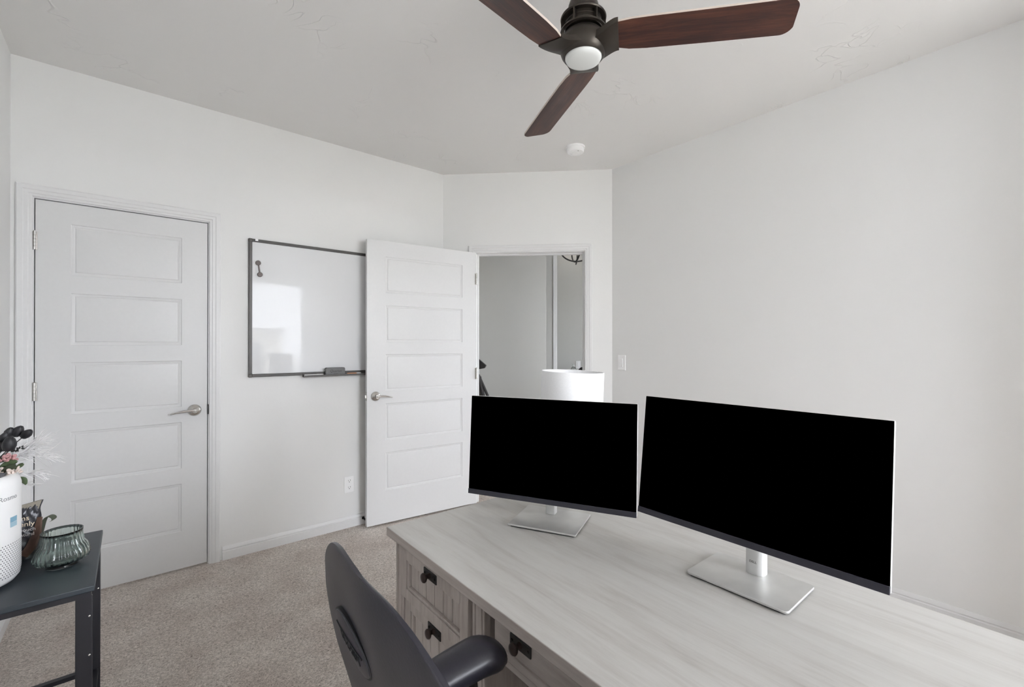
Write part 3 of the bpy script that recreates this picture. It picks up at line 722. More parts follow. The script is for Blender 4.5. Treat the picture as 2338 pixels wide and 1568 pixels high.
# ------------------------------------------------------------------ monitors
def monitor(label, loc, rz, tilt, ox, w, zb, h, base, rounded, neck):
    """local x = viewer's right, y = away from the viewer"""
    r_ = thing('monitor', label, 'monitor', loc, rz)
    bx0, bx1, by0, by1 = base
    bm = bmesh.new(); prism(bm, rrect(bx0, bx1, by0, by1, 0.010 if rounded else 0.003, 5), 0.004, 0.0095)
    bs = finish('stand_base', bm, M['alu'], r_, bevel=0.0012)
    bm = bmesh.new(); prism(bm, rrect(bx0+0.006, bx1-0.006, by0+0.006, by1-0.006, 0.006, 4), 0.0, 0.004); finish('base_pad', bm, M['rubber'], bs)
    nx, ny, nw, nd = neck
    bm = bmesh.new(); prism(bm, rrect(nx-nw/2, nx+nw/2, ny-nd/2, ny+nd/2, min(nw, nd)*(0.42 if rounded else 0.12), 6), 0.009, zb+h*0.62)
    nk = finish('stand_neck', bm, M['silver'], r_, bevel=0.001)
    if rounded:
        text_mesh('emblem', 'DELL', 0.0075, M['ink'], nk, 0.0002, Matrix.Translation((nx, ny-nd/2-0.0003, 0.040)) @ UPRIGHT)
    pt = Matrix.Translation((ox, 0, zb)) @ Matrix.Rotation(-R(tilt), 4, 'X')
    # housing with recessed panel and chin
    hw = w/2
    def tilted(bm):
        bm.transform(pt); return bm
    bm = bmesh.new(); prism(bm, rrect(-hw, hw, 0, h, 0.004, 4), -0.009, -0.001, Matrix.Rotation(R(90), 4, 'X'))
    hs = finish('housing', tilted(bm), M['silver'], r_, bevel=0.0015)
    bm = boxes((-hw+0.0012, hw-0.0012, -0.002, 0.002, 0.0165, h-0.0012)); finish('screen', tilted(bm), M['screen'], r_)
    bm = boxes((-hw+0.0006, hw-0.0006, -0.0045, 0.004, 0.0003, 0.0163)); finish('bottom_bezel', tilted(bm), M['chin'], r_, bevel=0.0008)
    bm = bmesh.new(); prism(bm, rrect(-0.16, 0.16, h*0.12, h*0.80, 0.02, 4), -0.030, -0.008, Matrix.Rotation(R(90), 4, 'X')); prism(bm, rrect(-0.075, 0.075, h*0.35, h*0.78, 0.01, 4), -0.05, -0.030, Matrix.Rotation(R(90), 4, 'X')); box(bm, -0.02, 0.02, 0.05, max(0.052, ny-ox*0), h*0.5, h*0.68); finish('mount', tilted(bm), M['silver'], r_)
    return r_
monitor('left monitor on a square-edged silver stand, in front of the white lamp', (1.014, 1.017, DH), R(-63.9), 4.0, -0.014, 0.560, 0.052, 0.331, (-0.108, 0.108, -0.090, 0.090), False, (-0.012, 0.048, 0.030, 0.026))
monitor('right monitor on a rounded silver stand, larger in view than the other', (1.112, 0.458, DH), R(-90.8), 7.0, -0.022, 0.566, 0.080, 0.331, (-0.112, 0.112, -0.082, 0.082), True, (0.0, 0.044, 0.044, 0.040))

# ------------------------------------------------------------------ table lamp behind the left monitor
lp = thing('table_lamp', 'table lamp with a white drum shade standing behind the left monitor', 'lamp', (1.240, 1.150, DH), 0)
bm = bmesh.new(); lathe(bm, [(0, 0), (0.05, 0), (0.052, 0.006), (0.045, 0.012), (0.03, 0.02), (0.045, 0.06), (0.055, 0.11), (0.045, 0.17), (0.02, 0.21), (0.012, 0.225), (0, 0.225)], 36); finish('base', bm, M['lampbase'], lp, angle=60)
bm = bmesh.new(); tube(bm, [(0, 0, 0.22), (0, 0, 0.40)], 0.006, 10); tube(bm, [(-0.098, 0, 0.43), (0.098, 0, 0.43)], 0.002, 6); tube(bm, [(0, -0.098, 0.43), (0, 0.098, 0.43)], 0.002, 6); tube(bm, [(0, 0, 0.39), (0, 0, 0.432)], 0.003, 6); finish('stem', bm, M['nickel'], lp)
bm = bmesh.new(); ellipsoid(bm, (0, 0, 0.375), 0.028, 0.028, 0.034); finish('bulb', bm, M['frosted'], lp)
bm = bmesh.new(); ro = 0.1145; prof = [(ro, 0.275), (ro, 0.458), (ro-0.001, 0.4595), (ro-0.003, 0.4585), (ro-0.0025, 0.275), (ro, 0.275)]
lathe(bm, prof, 64, cap=False); finish('lamp_shade', bm, M['shade'], lp, rot=(R(1.5), R(1.5), 0), angle=60)

# ------------------------------------------------------------------ office chair
CX, CY, CROT = 0.176, 0.472, R(-3.0)       # logo point on the back, direction: local x = forward (towards the desk), local y = left
chair = thing('office_chair', 'black leather executive office chair pulled up to the desk', 'chair', (CX, CY, 0), CROT)
BC = -0.135           # centre line of the back
WT = [(0.50, 0.205), (0.70, 0.212), (0.80, 0.222), (0.86, 0.236), (0.90, 0.256), (0.93, 0.276), (0.955, 0.284), (0.985, 0.274), (1.035, 0.226), (1.075, 0.172), (1.100, 0.134), (1.116, 0.098), (1.126, 0.060), (1.130, 0.030)]
def bw(z):
    z = max(WT[0][0], min(WT[-1][0], z))
    for (a0, w0), (a1, w1_) in zip(WT, WT[1:]):
        if z <= a1: return w0+(w1_-w0)*(z-a0)/(a1-a0)
    return WT[-1][1]
def ztop(s):
    q = abs(s-BC); z = 1.130
    while z > 0.955 and bw(z) < q: z -= 0.002
    return z
def rear(s, z):
    """x of the rear surface at lateral s, height z"""
    return 0.24*(1.01-z) + 0.20*s*s
def back_bm():
    bm = bmesh.new(); nu = 40
    zs = [0.50+0.38*i/14 for i in range(14)] + [0.88+0.235*i/26 for i in range(26)] + [1.116, 1.121, 1.126, 1.1285, 1.130]
    nv = len(zs)-1
    G = [[], []]
    for fr in (0, 1):
        for i in range(nu+1):
            q = math.sin((-1+2*i/nu)*math.pi/2)
            row = []
            for zz in zs:
                s = BC+q*bw(zz)
                # distance to the outline governs how far the padding has rolled off
                et = max(0.0, (zz-0.97)/0.16); d = max(abs(q)**5, min(1.0, et)**3, max(0, (0.54-zz)/0.04)**3)
                d = min(1, d)
                lo_ = max(0.0, min(1.0, (0.98-zz)/0.2)); lo_ = lo_*lo_*(3-2*lo_)
                th = (0.022+0.045*lo_)*(1-d)**0.5
                th = min(th, 0.002+0.22*max(0.0, ztop(s)-zz))
                x = rear(s, zz)+0.003*d**2
                ro_ = max(0.0, min(1.0, (zz-0.93)/0.12)); row.append(bm.verts.new((x if fr == 0 else x+0.002+th, s, zz+(0.15*(s+0.115)-0.010*math.exp(-((s+0.09)/0.05)**2))*ro_)))
            G[fr].append(row)
        for i in range(nu):
            for j in range(nv): bm.faces.new((G[fr][i][j], G[fr][i+1][j], G[fr][i+1][j+1], G[fr][i][j+1]))
    for i in range(nu):
        for j in (0, nv): bm.faces.new((G[0][i][j], G[0][i+1][j], G[1][i+1][j], G[1][i][j]))
    for j in range(nv):
        for i in (0, nu): bm.faces.new((G[0][i][j], G[0][i][j+1], G[1][i][j+1], G[1][i][j]))
    return bm
bk = finish('backrest', back_bm(), M['leather'], chair, angle=80)
ss = bk.modifiers.new('sub', 'SUBSURF'); ss.levels = 1; ss.render_levels = 1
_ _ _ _
WRITTEN INSTRUCTION -> Print the complete listing exactly as it stands, without its pictures.

TASK RESULT ->
Write part 3 of the bpy script that recreates this picture. It picks up at line 722. More parts follow. The script is for Blender 4.5. Treat the picture as 2338 pixels wide and 1568 pixels high.
# ------------------------------------------------------------------ monitors
def monitor(label, loc, rz, tilt, ox, w, zb, h, base, rounded, neck):
    """local x = viewer's right, y = away from the viewer"""
    r_ = thing('monitor', label, 'monitor', loc, rz)
    bx0, bx1, by0, by1 = base
    bm = bmesh.new(); prism(bm, rrect(bx0, bx1, by0, by1, 0.010 if rounded else 0.003, 5), 0.004, 0.0095)
    bs = finish('stand_base', bm, M['alu'], r_, bevel=0.0012)
    bm = bmesh.new(); prism(bm, rrect(bx0+0.006, bx1-0.006, by0+0.006, by1-0.006, 0.006, 4), 0.0, 0.004); finish('base_pad', bm, M['rubber'], bs)
    nx, ny, nw, nd = neck
    bm = bmesh.new(); prism(bm, rrect(nx-nw/2, nx+nw/2, ny-nd/2, ny+nd/2, min(nw, nd)*(0.42 if rounded else 0.12), 6), 0.009, zb+h*0.62)
    nk = finish('stand_neck', bm, M['silver'], r_, bevel=0.001)
    if rounded:
        text_mesh('emblem', 'DELL', 0.0075, M['ink'], nk, 0.0002, Matrix.Translation((nx, ny-nd/2-0.0003, 0.040)) @ UPRIGHT)
    pt = Matrix.Translation((ox, 0, zb)) @ Matrix.Rotation(-R(tilt), 4, 'X')
    # housing with recessed panel and chin
    hw = w/2
    def tilted(bm):
        bm.transform(pt); return bm
    bm = bmesh.new(); prism(bm, rrect(-hw, hw, 0, h, 0.004, 4), -0.009, -0.001, Matrix.Rotation(R(90), 4, 'X'))
    hs = finish('housing', tilted(bm), M['silver'], r_, bevel=0.0015)
    bm = boxes((-hw+0.0012, hw-0.0012, -0.002, 0.002, 0.0165, h-0.0012)); finish('screen', tilted(bm), M['screen'], r_)
    bm = boxes((-hw+0.0006, hw-0.0006, -0.0045, 0.004, 0.0003, 0.0163)); finish('bottom_bezel', tilted(bm), M['chin'], r_, bevel=0.0008)
    bm = bmesh.new(); prism(bm, rrect(-0.16, 0.16, h*0.12, h*0.80, 0.02, 4), -0.030, -0.008, Matrix.Rotation(R(90), 4, 'X')); prism(bm, rrect(-0.075, 0.075, h*0.35, h*0.78, 0.01, 4), -0.05, -0.030, Matrix.Rotation(R(90), 4, 'X')); box(bm, -0.02, 0.02, 0.05, max(0.052, ny-ox*0), h*0.5, h*0.68); finish('mount', tilted(bm), M['silver'], r_)
    return r_
monitor('left monitor on a square-edged silver stand, in front of the white lamp', (1.014, 1.017, DH), R(-63.9), 4.0, -0.014, 0.560, 0.052, 0.331, (-0.108, 0.108, -0.090, 0.090), False, (-0.012, 0.048, 0.030, 0.026))
monitor('right monitor on a rounded silver stand, larger in view than the other', (1.112, 0.458, DH), R(-90.8), 7.0, -0.022, 0.566, 0.080, 0.331, (-0.112, 0.112, -0.082, 0.082), True, (0.0, 0.044, 0.044, 0.040))

# ------------------------------------------------------------------ table lamp behind the left monitor
lp = thing('table_lamp', 'table lamp with a white drum shade standing behind the left monitor', 'lamp', (1.240, 1.150, DH), 0)
bm = bmesh.new(); lathe(bm, [(0, 0), (0.05, 0), (0.052, 0.006), (0.045, 0.012), (0.03, 0.02), (0.045, 0.06), (0.055, 0.11), (0.045, 0.17), (0.02, 0.21), (0.012, 0.225), (0, 0.225)], 36); finish('base', bm, M['lampbase'], lp, angle=60)
bm = bmesh.new(); tube(bm, [(0, 0, 0.22), (0, 0, 0.40)], 0.006, 10); tube(bm, [(-0.098, 0, 0.43), (0.098, 0, 0.43)], 0.002, 6); tube(bm, [(0, -0.098, 0.43), (0, 0.098, 0.43)], 0.002, 6); tube(bm, [(0, 0, 0.39), (0, 0, 0.432)], 0.003, 6); finish('stem', bm, M['nickel'], lp)
bm = bmesh.new(); ellipsoid(bm, (0, 0, 0.375), 0.028, 0.028, 0.034); finish('bulb', bm, M['frosted'], lp)
bm = bmesh.new(); ro = 0.1145; prof = [(ro, 0.275), (ro, 0.458), (ro-0.001, 0.4595), (ro-0.003, 0.4585), (ro-0.0025, 0.275), (ro, 0.275)]
lathe(bm, prof, 64, cap=False); finish('lamp_shade', bm, M['shade'], lp, rot=(R(1.5), R(1.5), 0), angle=60)

# ------------------------------------------------------------------ office chair
CX, CY, CROT = 0.176, 0.472, R(-3.0)       # logo point on the back, direction: local x = forward (towards the desk), local y = left
chair = thing('office_chair', 'black leather executive office chair pulled up to the desk', 'chair', (CX, CY, 0), CROT)
BC = -0.135           # centre line of the back
WT = [(0.50, 0.205), (0.70, 0.212), (0.80, 0.222), (0.86, 0.236), (0.90, 0.256), (0.93, 0.276), (0.955, 0.284), (0.985, 0.274), (1.035, 0.226), (1.075, 0.172), (1.100, 0.134), (1.116, 0.098), (1.126, 0.060), (1.130, 0.030)]
def bw(z):
    z = max(WT[0][0], min(WT[-1][0], z))
    for (a0, w0), (a1, w1_) in zip(WT, WT[1:]):
        if z <= a1: return w0+(w1_-w0)*(z-a0)/(a1-a0)
    return WT[-1][1]
def ztop(s):
    q = abs(s-BC); z = 1.130
    while z > 0.955 and bw(z) < q: z -= 0.002
    return z
def rear(s, z):
    """x of the rear surface at lateral s, height z"""
    return 0.24*(1.01-z) + 0.20*s*s
def back_bm():
    bm = bmesh.new(); nu = 40
    zs = [0.50+0.38*i/14 for i in range(14)] + [0.88+0.235*i/26 for i in range(26)] + [1.116, 1.121, 1.126, 1.1285, 1.130]
    nv = len(zs)-1
    G = [[], []]
    for fr in (0, 1):
        for i in range(nu+1):
            q = math.sin((-1+2*i/nu)*math.pi/2)
            row = []
            for zz in zs:
                s = BC+q*bw(zz)
                # distance to the outline governs how far the padding has rolled off
                et = max(0.0, (zz-0.97)/0.16); d = max(abs(q)**5, min(1.0, et)**3, max(0, (0.54-zz)/0.04)**3)
                d = min(1, d)
                lo_ = max(0.0, min(1.0, (0.98-zz)/0.2)); lo_ = lo_*lo_*(3-2*lo_)
                th = (0.022+0.045*lo_)*(1-d)**0.5
                th = min(th, 0.002+0.22*max(0.0, ztop(s)-zz))
                x = rear(s, zz)+0.003*d**2
                ro_ = max(0.0, min(1.0, (zz-0.93)/0.12)); row.append(bm.verts.new((x if fr == 0 else x+0.002+th, s, zz+(0.15*(s+0.115)-0.010*math.exp(-((s+0.09)/0.05)**2))*ro_)))
            G[fr].append(row)
        for i in range(nu):
            for j in range(nv): bm.faces.new((G[fr][i][j], G[fr][i+1][j], G[fr][i+1][j+1], G[fr][i][j+1]))
    for i in range(nu):
        for j in (0, nv): bm.faces.new((G[0][i][j], G[0][i+1][j], G[1][i+1][j], G[1][i][j]))
    for j in range(nv):
        for i in (0, nu): bm.faces.new((G[0][i][j], G[0][i][j+1], G[1][i][j+1], G[1][i][j]))
    return bm
bk = finish('backrest', back_bm(), M['leather'], chair, angle=80)
ss = bk.modifiers.new('sub', 'SUBSURF'); ss.levels = 1; ss.render_levels = 1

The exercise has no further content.